Taki komunikat pojawił się wczoraj na stronie Niezależnego Samorządnego Związku Zawodowego Pracowników Wojska w dniu, w którym miały odbyć się konsultacje w sprawie podjęcia akcji protestacyjnej. Miesiąc temu - po ostatnim spotkaniu strony społecznej z przedstawicielami MON - wszystkie organizacje związkowe działające w resorcie obrony narodowej przyjęły wspólne stanowisko. Uzgodniono wtedy, że związkowcy będą domagali się w 2019 r. takich samych podwyżek jakie otrzymali pracownicy cywilni w innych resortach mundurowych, czyli 550 zł brutto i 600 zł od przyszłego roku. Ponadto oczekiwano obecności przedstawiciela Ministerstwa Finansów. W ocenie związkowców, odpadnie argument, że szef MON może znaleźć się na dywaniku u ministra finansów za przyznanie wyższych wynagrodzeń pracownikom wojska niż zapisano to w tegorocznym budżecie MON.

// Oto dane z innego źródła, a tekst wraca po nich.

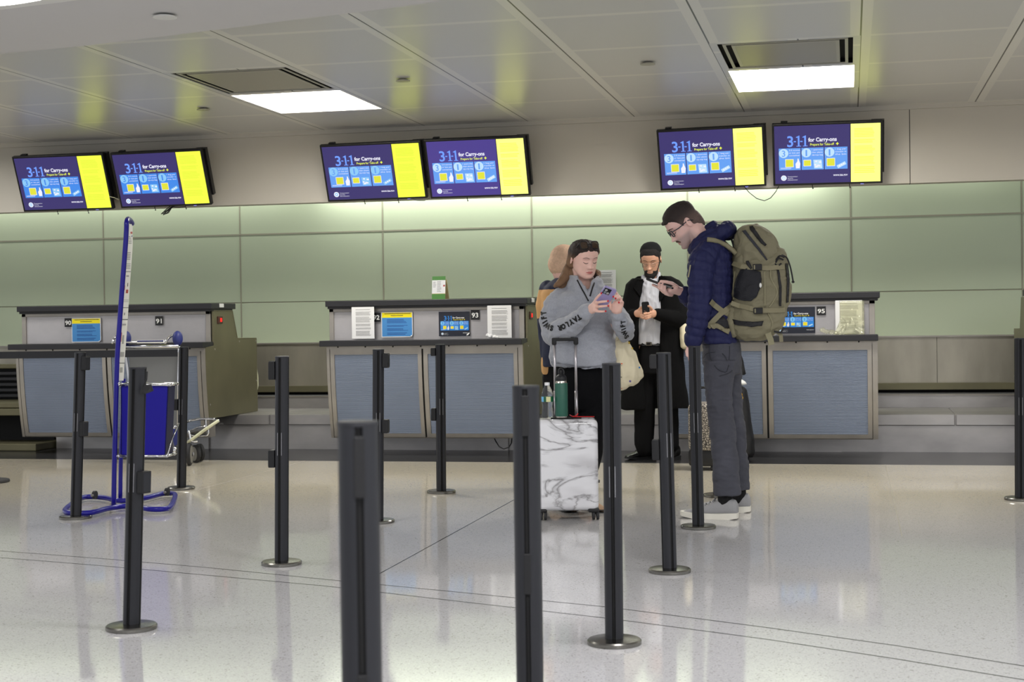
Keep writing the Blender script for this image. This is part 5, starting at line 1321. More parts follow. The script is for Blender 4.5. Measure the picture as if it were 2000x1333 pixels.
# lettering printed upside down along the sleeves
def letters(seq, size, m, tree, parent):
    q = MB()
    for ch, x, y, an, sx in seq:
        vs, fs = glyphs(ch, .06); x0, x1 = min(v[0] for v in vs), max(v[0] for v in vs); c, s = math.cos(an), math.sin(an); o = []
        for vx, vy in vs:
            a = (vx-(x0+x1)/2)*size*sx; b = -(vy-.36)*size; o.append(onsurf(tree, x+a*c-b*s, y+a*s+b*c, .0035, p(x, y, -.2)))
        q.add(o, fs, m)
    q.build('lettering', parent)
letters([('T', 1131.5, 620, 2.62, .8), ('A', 1124.5, 624.5, 2.6, .85), ('Y', 1116.5, 629.5, 2.65, .85), ('L', 1108.5, 634.5, 2.75, .85), ('O', 1101, 638.5, 2.85, .75), ('R', 1093.5, 641.5, 2.95, .85), ('S', 1078, 641.5, 3.3, .85), ('W', 1069.5, 637, 3.75, .8), ('I', 1064.5, 629.5, 4.15, .9), ('F', 1062.5, 621.5, 4.5, .8), ('T', 1062, 612.5, 4.6, .8)], 13.5, 'print_black', trH, hood)
letters([('S', 1223.5, 658, 4.0, .8), ('W', 1220, 650.5, 4.0, .8), ('I', 1217.5, 643, 4.3, .9), ('F', 1216, 636.5, 4.5, .8), ('T', 1216.5, 629.5, 4.6, .8)], 11.5, 'print_black', trH, hood)
# trousers and shoes
q = MB(); q.pxloft([(696, 1084, 1202, .12), (720, 1083, 1202, .13), (745, 1083, 1200, .13), (775, 1084, 1194, .12), (800, 1090, 1186, .09)], Y1)
q.chain([(p(1112, 745, 0), .095), (p(1107, 820, 0), .085), (p(1103, 900, .02), .078), (p(1103, 965, .03), .075)])
q.chain([(p(1164, 745, 0), .10), (p(1157, 820, 0), .085), (p(1156, 885, .02), .066), (p(1150, 930, .03), .058), (p(1148, 962, .03), .056)])
cloth('trousers', q, W, ['pants_black'], .008, 4, [(.008, (8, 8, 5), 2)])
for (hx, tx, d) in ((1150, 1177, .02), (1092, 1122, .0)):
    h_ = at(hx-2, 997, z=0); t_ = at(tx-1, 1000, z=0); e_ = (t_-h_).normalized(); shoe(W, h_-e_*.06+V((0, .09, 0)), h_+(t_-h_)+V((.02, -.07, 0)), 'shoe_tan', 'rubber', .075, .044, .018)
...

Wtedy nie była jeszcze znane nowe propozycje programowe Prawa i Sprawiedliwości, zwane pod nawą „piątki” Kaczyńskiego. Okazuje się, że jednym ze źródeł finansowania wypłaty w maju tak zwanej „trzynastki” dla ponad 160 tys. emerytów i rencistów wojskowych ( ok. 888 zł netto) będą oszczędności w tegorocznym budżecie MON. Przesunięcia w tegorocznym budżecie - jak już zapowiedział wiceminister obrony narodowej Wojciech Skurkiewicz – mają nie objąć wydatków na modernizację techniczną sił zbrojnych.